Yesterday was " StarWars Day" which started out as a pun "May the Fourth be with you" Did Han Solo develop a lisp... Ah Well. In my opinion, the first one was the best. Mind you I haven't seen the recent one yet. When Netflix has it, I will. The first three were done by George Lucas, whose vision and story this was. I think - and I amay be wrong- that there were other people influencing the next three. I really HATED them, miscast and with that stupid CGI character that just had an over the top annoyance factor. The first film had the wide eyed innocence and the daring- do of old classic adventure films ( think Errol Flynn in Robin Hood) It had all that cool stuff from Industrial Light and Magic. We had never seen the like! Now it's more like , oh yeah.. that was cool.. yawn... It's funny, when I saw it then, I rooted for Luke. Now I root for Han.

Anyone up for watching the first three with me? I'll bring the snacks!

Monday, May 2, 2016

Retirements

I went to not one but TWO retirement celebrations this weekend.  Both were rather quiet affairs, even though one had a program and a presentation and was quite formal.  It has me thinking about my own retirement.  That day seems long off,as I really want to get out from under Kate's college fees before I retire.  Sometimes I think my body is ready and sometimes it just freaks me out.  I have been working so long I don't know anyway else to live.  What does one DO in retirement ( I know I will hear from at least ONE retiree who is quite vocal on the subject)   I asked the Retirement folks to work up my numbers a while ago but have never heard back from them.  There are a few things holding me back from retiring and once I work those out I am gone.  I DO want the biggest party- or maybe I don't.  I think the manner of my exit will be clearer once it becomes real.

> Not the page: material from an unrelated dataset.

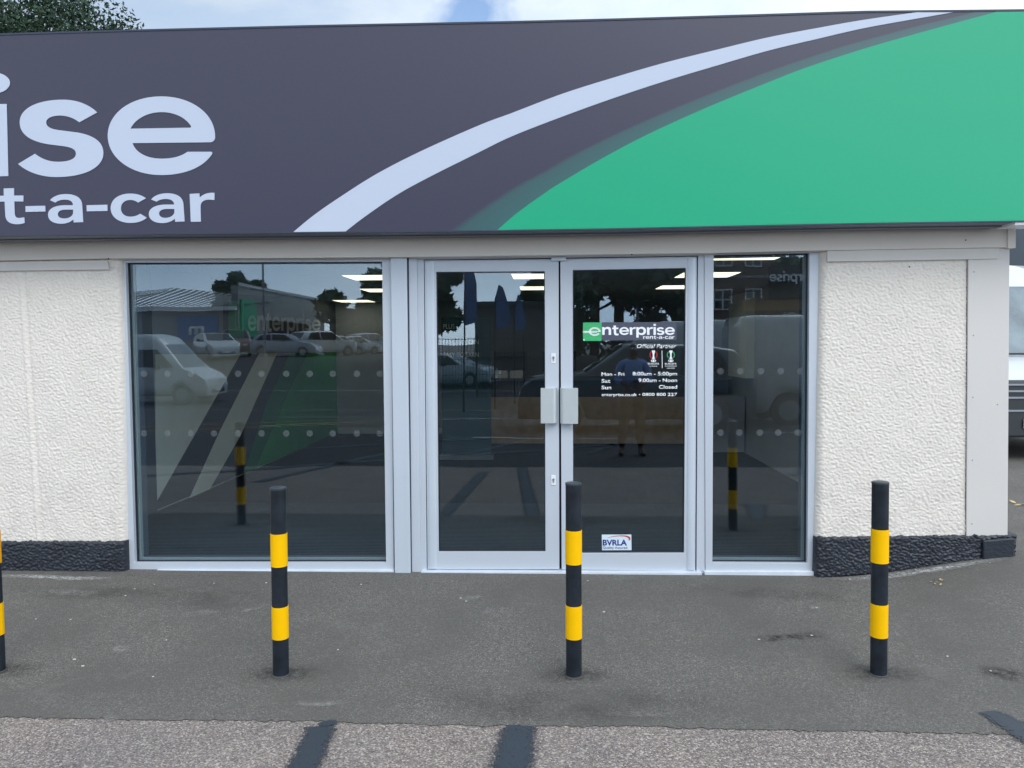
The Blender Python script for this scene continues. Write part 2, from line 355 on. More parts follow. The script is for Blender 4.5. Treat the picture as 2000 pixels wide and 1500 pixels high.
# sign colours
M['sgrey'] = mat('sign_slate', (.022, .019, .050), .42, var=(.5, .03), spec=.75)
M['sgreen'] = mat('sign_green', (.001, .375, .19), .42, var=(.5, .02), spec=.5)
M['swhite'] = mat('sign_white', (.52, .575, .69), .45, spec=.5, var=(.5, .02))
def teal():
    m = mat('sign_teal', (.04, .12, .12), .4, spec=.75); nt = m.node_tree; N = nt.nodes; L = nt.links; b = N['Principled BSDF']
    uv = N.new('ShaderNodeUVMap'); sp = N.new('ShaderNodeSeparateXYZ'); L.new(uv.outputs[0], sp.inputs[0])
    r = N.new('ShaderNodeValToRGB'); L.new(sp.outputs[1], r.inputs[0]); e = r.color_ramp.elements
    e[0].position = 0.0; e[0].color = (.022, .019, .050, 1); e[1].position = .22; e[1].color = (.018, .078, .085, 1); x = e.new(1.0); x.color = (.018, .098, .10, 1)
    L.new(r.outputs[0], b.inputs['Base Color']); return m
M['steal'] = teal()

# ---------------------------------------------------------------- ground
def sheet(name, xs, ys, z0, mt, edge=None):
    bm = bmesh.new(); g = []
    for j, y in enumerate(ys):
        row = []
        for x in xs:
            yy = y + (edge(x) if edge and j == 0 else 0)
            row.append(bm.verts.new((x, yy, gz(x, yy)+z0)))
        g.append(row)
    for a, b in zip(g, g[1:]):
        for k in range(len(xs)-1): bm.faces.new((a[k], a[k+1], b[k+1], b[k]))
    o = obj(name, bm, mt); tag(o, kind='structure'); return o
def rng(a, b, s):
    n = int(round((b-a)/s)); return [a+(b-a)*k/n for k in range(n+1)]
xs = [-700, -300, -120, -60, -30] + rng(-20, -4, 2)[:-1] + rng(-4, 5, .1) + [7, 10, 14, 20, 30, 60, 120, 300, 700]
ys = [-900, -300, -120] + rng(-60, -4, 1.0)[:-1] + rng(-4, .4, .1) + [.6, 1, 2, 4, 8, 16, 30, 60, 120, 300, 900]
sheet('ground', xs, ys, 0, M['tarmac'])
JY = G(1000, 1418).y
xs2 = [-30, -12] + rng(-6, -3.2, .1)[:-1] + rng(-3.2, 3.4, .012) + rng(3.4, 5, .1)[1:] + [7, 10, 20, 40]
edge = lambda x: .018*noise.noise((x*9, 3, 0)) + .02*noise.noise((x*38, 0, 2)) + .02*noise.noise((x*1.3, 5, 0))
sheet('asphalt_forecourt', xs2, [JY, JY+.06] + rng(JY+.1, .4, .1) + [.6, 1, 2, 4, 8, 16, 30], .004, M['asphalt'], edge)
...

One retiree is a friend about my age who is boldly moving herself across the country to where part of her family  and I think her heart, is.  I will miss her but plan on descending on her after she is well settled.  I have never seen New England.  With her it would be a lot of fun.
The other retiree was a woman I worked with for 30 years.  She has had a few life changing events this year and she just got tired.  I wish her well. Her staff were crying as they spoke at the party. Her tutelage will be felt in our department for a very long time, not a bad legacy to have if you think about it.   I wonder sometimes if the work we do DOES make a difference.  The quote at the bottom of my office email reminds me that I should "Act as if what you do makes a difference.  It does."    I will try to remember that as I go through a day of seemingly never-ending problems, that and "some days are better than others."